Students calculate quotients of whole numbers resulting in decimal quotients, then compare the resulting decimals to look for the best deal.

In addition to using long division, a student might strategically notice that equivalent fractions are very effective for the third calculation: $\frac{129}{50} = \frac{258}{100}$ , which gives the unit price of $2.58 for 50 poster boards.

7.

A stack of 500 pieces of paper is 1.875 inches tall.
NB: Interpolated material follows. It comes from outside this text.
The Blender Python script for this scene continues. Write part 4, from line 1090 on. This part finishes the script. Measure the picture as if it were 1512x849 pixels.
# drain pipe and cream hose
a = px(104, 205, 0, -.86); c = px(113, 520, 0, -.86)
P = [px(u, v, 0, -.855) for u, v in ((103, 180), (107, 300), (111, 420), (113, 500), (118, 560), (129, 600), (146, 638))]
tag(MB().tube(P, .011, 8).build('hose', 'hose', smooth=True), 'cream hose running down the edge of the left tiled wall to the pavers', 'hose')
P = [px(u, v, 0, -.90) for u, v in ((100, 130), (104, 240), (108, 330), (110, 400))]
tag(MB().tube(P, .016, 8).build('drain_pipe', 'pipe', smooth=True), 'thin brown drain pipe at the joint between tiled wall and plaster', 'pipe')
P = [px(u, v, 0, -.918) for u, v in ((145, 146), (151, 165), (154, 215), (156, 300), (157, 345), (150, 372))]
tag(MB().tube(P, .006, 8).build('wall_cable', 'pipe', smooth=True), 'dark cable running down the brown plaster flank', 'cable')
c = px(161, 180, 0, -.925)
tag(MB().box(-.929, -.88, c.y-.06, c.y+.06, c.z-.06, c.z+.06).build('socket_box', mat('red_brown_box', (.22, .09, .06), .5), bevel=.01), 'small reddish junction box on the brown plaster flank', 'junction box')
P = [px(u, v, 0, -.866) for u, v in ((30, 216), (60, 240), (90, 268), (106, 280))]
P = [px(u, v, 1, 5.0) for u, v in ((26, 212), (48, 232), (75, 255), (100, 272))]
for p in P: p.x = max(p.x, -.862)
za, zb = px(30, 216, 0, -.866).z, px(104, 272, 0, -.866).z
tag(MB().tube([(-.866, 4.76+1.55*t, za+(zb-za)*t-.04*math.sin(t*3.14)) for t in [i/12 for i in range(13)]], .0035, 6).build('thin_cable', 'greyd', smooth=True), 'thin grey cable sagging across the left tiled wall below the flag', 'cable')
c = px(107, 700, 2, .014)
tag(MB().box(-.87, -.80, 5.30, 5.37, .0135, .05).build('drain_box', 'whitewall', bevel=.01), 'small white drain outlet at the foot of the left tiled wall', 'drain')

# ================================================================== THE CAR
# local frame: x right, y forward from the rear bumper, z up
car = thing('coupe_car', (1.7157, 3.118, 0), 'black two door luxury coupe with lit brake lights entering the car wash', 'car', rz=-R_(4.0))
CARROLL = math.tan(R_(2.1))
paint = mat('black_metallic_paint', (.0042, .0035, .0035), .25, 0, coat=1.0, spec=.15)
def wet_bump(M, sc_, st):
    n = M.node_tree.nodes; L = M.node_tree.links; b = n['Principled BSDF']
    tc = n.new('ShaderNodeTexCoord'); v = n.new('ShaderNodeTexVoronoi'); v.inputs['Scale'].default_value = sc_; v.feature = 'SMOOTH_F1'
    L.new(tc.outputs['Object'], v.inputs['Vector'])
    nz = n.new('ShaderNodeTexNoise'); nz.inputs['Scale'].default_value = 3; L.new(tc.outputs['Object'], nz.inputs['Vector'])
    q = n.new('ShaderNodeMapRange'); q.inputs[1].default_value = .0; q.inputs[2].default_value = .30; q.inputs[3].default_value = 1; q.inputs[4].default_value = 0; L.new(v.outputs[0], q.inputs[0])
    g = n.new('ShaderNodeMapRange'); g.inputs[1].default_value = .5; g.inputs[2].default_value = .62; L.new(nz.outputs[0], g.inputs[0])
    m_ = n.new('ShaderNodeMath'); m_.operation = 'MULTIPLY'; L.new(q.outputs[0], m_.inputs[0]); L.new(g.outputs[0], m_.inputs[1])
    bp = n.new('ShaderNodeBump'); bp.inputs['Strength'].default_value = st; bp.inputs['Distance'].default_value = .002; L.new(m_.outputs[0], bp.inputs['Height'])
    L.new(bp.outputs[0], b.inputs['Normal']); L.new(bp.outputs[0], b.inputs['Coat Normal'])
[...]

Diego guesses that each piece of paper is 0.015 inch thick. Explain how you know that Diego’s answer is not correct.
Compute the thickness of each piece of paper. Show your reasoning.

Answer:

If each piece of paper were 0.015 inch thick, the stack would be 7.5 inches high: $500 \boldcdot (0.015) = 7.5$ .
0.00375 inch, because $1.875 \div 500 = 0.00375$ .

Minimal Tier 1 response:

Work is complete and correct, with complete explanation or justification.
Sample:

This can’t be right, because $500 \boldcdot (0.015)$ is 7.5.
$1.875 \div 500$ is $(1.875) \boldcdot 2 \div 1000$ , which is $3.75 \div 1000$ . The digits of 3.75 need to move 3 places to the right, so each piece is 0.00375 inch thick.

Tier 2 response:

Work shows good conceptual understanding and mastery, with either minor errors or correct work with insufficient explanation or justification.
Sample errors: Arithmetic error in multiplication or division; result off by one decimal place but otherwise correct.

Tier 3 response:

Work shows a developing but incomplete conceptual understanding, with significant errors.
Sample errors: Invalid or omitted work on one of the two problem parts; major error in division; division result off by more than one decimal place; incorrect choice of operation.

Tier 4 response:

Work includes major errors or omissions that demonstrate a lack of conceptual understanding and mastery.
Sample errors: Two or more error types from Tier 3 response.

Teaching Notes

In the second part of this problem, students will need to divide a decimal by a whole number. The numbers are chosen so that either partial quotients or long division is the most likely effective choice. One challenge with this problem will be placing the decimal correctly in the quotient.